*Provided data*:

+++

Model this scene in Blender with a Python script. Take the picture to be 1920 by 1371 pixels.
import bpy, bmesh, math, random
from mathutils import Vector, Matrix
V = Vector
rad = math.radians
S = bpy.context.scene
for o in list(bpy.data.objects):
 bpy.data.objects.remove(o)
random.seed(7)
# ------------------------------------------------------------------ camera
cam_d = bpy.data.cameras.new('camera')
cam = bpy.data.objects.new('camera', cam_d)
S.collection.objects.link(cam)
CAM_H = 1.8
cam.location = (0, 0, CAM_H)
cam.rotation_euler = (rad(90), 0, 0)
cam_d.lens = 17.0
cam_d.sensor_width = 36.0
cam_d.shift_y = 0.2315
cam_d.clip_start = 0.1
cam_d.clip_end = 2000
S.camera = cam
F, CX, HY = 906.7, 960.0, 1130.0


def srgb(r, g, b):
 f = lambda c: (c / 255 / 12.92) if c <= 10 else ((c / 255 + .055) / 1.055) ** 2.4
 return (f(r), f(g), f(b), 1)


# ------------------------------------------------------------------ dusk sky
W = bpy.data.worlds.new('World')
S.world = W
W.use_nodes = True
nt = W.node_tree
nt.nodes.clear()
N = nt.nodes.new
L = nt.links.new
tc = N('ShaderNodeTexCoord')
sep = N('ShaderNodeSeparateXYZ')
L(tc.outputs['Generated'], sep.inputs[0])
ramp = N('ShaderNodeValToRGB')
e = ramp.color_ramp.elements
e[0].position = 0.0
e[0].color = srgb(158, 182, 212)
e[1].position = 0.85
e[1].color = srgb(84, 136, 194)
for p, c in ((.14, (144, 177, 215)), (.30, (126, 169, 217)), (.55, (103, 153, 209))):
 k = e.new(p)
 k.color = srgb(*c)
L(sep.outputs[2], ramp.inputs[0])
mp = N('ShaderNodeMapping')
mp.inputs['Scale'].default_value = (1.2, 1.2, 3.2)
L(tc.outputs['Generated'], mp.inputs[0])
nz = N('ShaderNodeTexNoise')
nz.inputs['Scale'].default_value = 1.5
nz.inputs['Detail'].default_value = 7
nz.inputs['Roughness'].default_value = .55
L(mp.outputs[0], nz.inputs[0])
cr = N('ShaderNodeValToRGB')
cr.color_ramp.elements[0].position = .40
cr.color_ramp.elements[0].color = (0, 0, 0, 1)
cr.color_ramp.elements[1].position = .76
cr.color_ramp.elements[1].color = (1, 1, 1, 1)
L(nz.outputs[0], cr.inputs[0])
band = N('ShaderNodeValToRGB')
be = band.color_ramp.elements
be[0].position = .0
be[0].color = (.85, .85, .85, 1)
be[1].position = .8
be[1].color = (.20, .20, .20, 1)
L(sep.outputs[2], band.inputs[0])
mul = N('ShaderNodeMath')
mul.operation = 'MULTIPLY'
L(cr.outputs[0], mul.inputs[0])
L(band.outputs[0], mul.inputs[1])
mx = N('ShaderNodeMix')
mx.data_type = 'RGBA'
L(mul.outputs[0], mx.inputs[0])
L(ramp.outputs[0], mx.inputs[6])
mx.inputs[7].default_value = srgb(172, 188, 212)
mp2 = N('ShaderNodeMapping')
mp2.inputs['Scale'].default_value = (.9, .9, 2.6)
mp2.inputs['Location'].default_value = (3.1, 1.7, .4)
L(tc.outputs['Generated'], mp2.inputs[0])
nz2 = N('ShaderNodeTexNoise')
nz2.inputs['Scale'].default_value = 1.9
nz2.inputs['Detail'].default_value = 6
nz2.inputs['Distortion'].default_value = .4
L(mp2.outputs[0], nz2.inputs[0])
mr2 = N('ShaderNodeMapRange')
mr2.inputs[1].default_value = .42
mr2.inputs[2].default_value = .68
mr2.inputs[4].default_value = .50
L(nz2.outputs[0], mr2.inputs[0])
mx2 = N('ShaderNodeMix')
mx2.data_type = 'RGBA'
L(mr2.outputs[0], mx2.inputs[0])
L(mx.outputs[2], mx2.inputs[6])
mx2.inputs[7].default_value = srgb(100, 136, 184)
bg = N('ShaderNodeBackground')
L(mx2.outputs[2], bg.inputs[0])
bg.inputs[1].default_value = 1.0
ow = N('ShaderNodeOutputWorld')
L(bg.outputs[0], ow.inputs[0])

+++

In the listing above, find the lines holding the word "scene" and copy them.

*Task response*:
Model this scene in Blender with a Python script. Take the picture to be 1920 by 1371 pixels.
S = bpy.context.scene